パンデミック後の新世界を作るために (foussin’s blog)

(『見捨てられた世代』からの提言)

28.投資家はリスクを引き受けるので「r>g」は当然という意見に対して・・・

 経済学者のピケティは「大金持ちに課税して格差是正を図れ」と主張している。当然、金持ちからの反発は大きい。
 よくある反論として挙がるのがリスク分担の話。「r>g」は、リスク分担を考えれば当然の話で、リスクを取って投資した人が、リスクを取らずに働いている人と同じ収益率では、誰も投資しなくなるという反論だ。

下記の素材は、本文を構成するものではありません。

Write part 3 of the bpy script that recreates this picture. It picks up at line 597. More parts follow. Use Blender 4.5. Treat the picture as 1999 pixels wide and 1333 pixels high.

 が、これには2つの虚偽がある。1つは、リスクと言っても株式投資は「有限責任」であって、全財産を没収されるほどのリスクは負っていないということ。
 富裕層にとって投資資金は市場から吸い上げた「あぶく銭」に過ぎず、その投資額を全額失っても痛くも痒くもない。個人資産はしっかり確保しているからだ。

 実際、バブル崩壊でもロシア危機でもリ-マン・ショックでも東京電力原発事故でも、自己資本内部留保、株式の時価総額だけでは損害を賄いきれず、結局は公的資金(税金)が投入されている。
 しかし、投資家は豪邸に住み続けたままだ(赤紙が貼られた邸宅に住み続けている人もいる)。むしろ「無限責任」で働いている個人事業者の方が、よっぽど重いリスクを背負っている。

 もう1つの虚偽は、投資家と労働者では、取り得るリスクの質が違うということ。労働者には怪我や死亡事故のように、自身の生命に直結するリスクを、より強く抱えて働いている。実際、米国では「エッセンシャル・ワ-カ-」が新型コロナに感染して亡くなる事案が頻発し、今でも問題になっている。
 金を出している人間の方が偉いという考え方は、資本主義者の勝手な言い分にすぎず、ただの傲慢だ。人は1人では生きてゆけないから社会を作って協力しているのだ。投資家も労働者も、共に社会の恩恵を受けて生活している以上、もっとお互いの利益を尊重すべきである。